Task to complete
Extract every record, keeping each one exactly as it is.

Material for this exercise
** start **

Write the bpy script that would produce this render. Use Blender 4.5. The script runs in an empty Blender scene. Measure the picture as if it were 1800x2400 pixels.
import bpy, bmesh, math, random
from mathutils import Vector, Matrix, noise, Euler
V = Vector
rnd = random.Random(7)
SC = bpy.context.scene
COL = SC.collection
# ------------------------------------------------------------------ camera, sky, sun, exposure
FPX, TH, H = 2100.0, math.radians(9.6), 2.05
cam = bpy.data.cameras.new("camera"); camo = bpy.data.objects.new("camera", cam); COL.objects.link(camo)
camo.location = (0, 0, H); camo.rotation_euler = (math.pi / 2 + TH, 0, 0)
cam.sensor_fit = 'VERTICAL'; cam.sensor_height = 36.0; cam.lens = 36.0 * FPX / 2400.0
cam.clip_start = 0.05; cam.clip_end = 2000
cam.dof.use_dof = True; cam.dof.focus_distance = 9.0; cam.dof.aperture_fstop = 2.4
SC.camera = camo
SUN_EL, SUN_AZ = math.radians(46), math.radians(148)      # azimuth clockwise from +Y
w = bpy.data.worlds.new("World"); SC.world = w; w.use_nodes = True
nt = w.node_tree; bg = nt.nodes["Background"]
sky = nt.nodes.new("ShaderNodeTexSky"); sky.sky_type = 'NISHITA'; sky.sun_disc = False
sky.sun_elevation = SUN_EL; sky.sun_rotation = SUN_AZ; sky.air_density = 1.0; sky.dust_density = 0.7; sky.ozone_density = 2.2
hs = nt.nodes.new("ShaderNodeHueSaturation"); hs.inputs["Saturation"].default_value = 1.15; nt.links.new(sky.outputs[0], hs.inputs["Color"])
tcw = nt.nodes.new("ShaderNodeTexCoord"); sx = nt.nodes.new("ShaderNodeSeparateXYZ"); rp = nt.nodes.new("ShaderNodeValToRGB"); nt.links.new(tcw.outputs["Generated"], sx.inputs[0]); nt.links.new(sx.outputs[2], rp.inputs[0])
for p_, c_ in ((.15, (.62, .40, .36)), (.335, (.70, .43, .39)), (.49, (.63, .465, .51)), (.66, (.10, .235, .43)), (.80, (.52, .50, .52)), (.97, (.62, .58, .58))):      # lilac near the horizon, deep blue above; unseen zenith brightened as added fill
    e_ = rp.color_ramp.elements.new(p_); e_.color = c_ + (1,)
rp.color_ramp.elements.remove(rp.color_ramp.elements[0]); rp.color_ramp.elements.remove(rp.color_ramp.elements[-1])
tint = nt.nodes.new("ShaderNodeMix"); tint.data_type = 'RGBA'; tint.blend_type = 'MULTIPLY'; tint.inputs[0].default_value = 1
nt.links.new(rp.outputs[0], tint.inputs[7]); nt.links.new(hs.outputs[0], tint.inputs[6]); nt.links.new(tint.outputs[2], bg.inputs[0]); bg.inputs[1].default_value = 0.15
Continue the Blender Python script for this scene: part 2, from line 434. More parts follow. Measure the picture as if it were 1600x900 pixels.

** end **

The reply
Write the bpy script that would produce this render. Use Blender 4.5. The script runs in an empty Blender scene. Measure the picture as if it were 1800x2400 pixels.
import bpy, bmesh, math, random
from mathutils import Vector, Matrix, noise, Euler
V = Vector
rnd = random.Random(7)
SC = bpy.context.scene
COL = SC.collection
# ------------------------------------------------------------------ camera, sky, sun, exposure
FPX, TH, H = 2100.0, math.radians(9.6), 2.05
cam = bpy.data.cameras.new("camera"); camo = bpy.data.objects.new("camera", cam); COL.objects.link(camo)
camo.location = (0, 0, H); camo.rotation_euler = (math.pi / 2 + TH, 0, 0)
cam.sensor_fit = 'VERTICAL'; cam.sensor_height = 36.0; cam.lens = 36.0 * FPX / 2400.0
cam.clip_start = 0.05; cam.clip_end = 2000
cam.dof.use_dof = True; cam.dof.focus_distance = 9.0; cam.dof.aperture_fstop = 2.4
SC.camera = camo
SUN_EL, SUN_AZ = math.radians(46), math.radians(148)      # azimuth clockwise from +Y
w = bpy.data.worlds.new("World"); SC.world = w; w.use_nodes = True
nt = w.node_tree; bg = nt.nodes["Background"]
sky = nt.nodes.new("ShaderNodeTexSky"); sky.sky_type = 'NISHITA'; sky.sun_disc = False
sky.sun_elevation = SUN_EL; sky.sun_rotation = SUN_AZ; sky.air_density = 1.0; sky.dust_density = 0.7; sky.ozone_density = 2.2
hs = nt.nodes.new("ShaderNodeHueSaturation"); hs.inputs["Saturation"].default_value = 1.15; nt.links.new(sky.outputs[0], hs.inputs["Color"])
tcw = nt.nodes.new("ShaderNodeTexCoord"); sx = nt.nodes.new("ShaderNodeSeparateXYZ"); rp = nt.nodes.new("ShaderNodeValToRGB"); nt.links.new(tcw.outputs["Generated"], sx.inputs[0]); nt.links.new(sx.outputs[2], rp.inputs[0])
for p_, c_ in ((.15, (.62, .40, .36)), (.335, (.70, .43, .39)), (.49, (.63, .465, .51)), (.66, (.10, .235, .43)), (.80, (.52, .50, .52)), (.97, (.62, .58, .58))):      # lilac near the horizon, deep blue above; unseen zenith brightened as added fill
    e_ = rp.color_ramp.elements.new(p_); e_.color = c_ + (1,)
rp.color_ramp.elements.remove(rp.color_ramp.elements[0]); rp.color_ramp.elements.remove(rp.color_ramp.elements[-1])
tint = nt.nodes.new("ShaderNodeMix"); tint.data_type = 'RGBA'; tint.blend_type = 'MULTIPLY'; tint.inputs[0].default_value = 1
nt.links.new(rp.outputs[0], tint.inputs[7]); nt.links.new(hs.outputs[0], tint.inputs[6]); nt.links.new(tint.outputs[2], bg.inputs[0]); bg.inputs[1].default_value = 0.15
Continue the Blender Python script for this scene: part 2, from line 434. More parts follow. Measure the picture as if it were 1600x900 pixels.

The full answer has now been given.